Now, engineers from the University of Washington and UCLA have developed a flexible sensor “skin” that can be stretched over any part of a robot’s body or prosthetic to accurately convey information about shear forces and vibration that are critical to successfully grasping and manipulating objects.

The bio-inspired robot sensor skin, described in Sensors and Actuators, mimics the way a human finger experiences tension and compression as it slides along a surface or distinguishes among different textures. It measures this tactile information with similar precision and sensitivity as human skin, and could vastly improve the ability of robots to perform everything from surgical and industrial procedures to cleaning a kitchen.

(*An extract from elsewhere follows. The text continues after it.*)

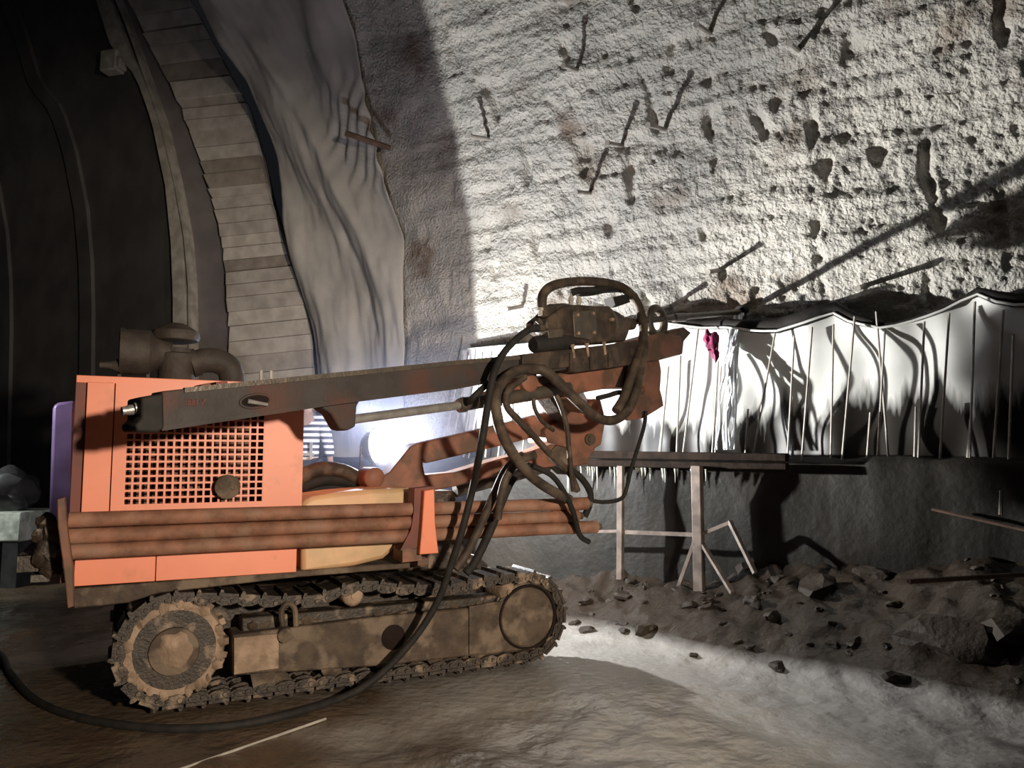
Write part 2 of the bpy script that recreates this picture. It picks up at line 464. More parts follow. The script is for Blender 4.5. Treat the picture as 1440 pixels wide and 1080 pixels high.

According to phys.org, traditionally, tactile sensor designs have focused on sensing individual modalities: normal forces, shear forces or vibration exclusively. However, dexterous manipulation is a dynamic process that requires a multimodal approach. The fact that our latest skin prototype incorporates all three modalities creates many new possibilities for machine learning-based approaches for advancing robot capabilities,” said co-author and robotics collaborator Veronica Santos, a UCLA associate professor of mechanical and aerospace engineering.

The new stretchable electronic skin, which was manufactured at the UW’s Washington Nanofabrication Facility, is made from the same silicone rubber used in swimming goggles. The rubber is embedded with tiny serpentine channels—roughly half the width of a human hair—filled with electrically conductive liquid metal that won’t crack or fatigue when the skin is stretched, as solid wires would do.

When the skin is placed around a robot finger or end effector, these microfluidic channels are strategically placed on either side of where a human fingernail would be.

As you slide your finger across a surface, one side of your nailbed bulges out while the other side becomes taut under tension. The same thing happens with the robot or prosthetic finger—the microfluidic channels on one side of the nailbed compress while the ones on the other side stretch out.

The research team has demonstrated that the sensor skin has a high level of precision and sensitivity for light touch applications—opening a door, interacting with a phone, shaking hands, picking up packages, handling objects, among others. Recent experiments have shown that the skin can detect tiny vibrations at 800 times per second, better than human fingers.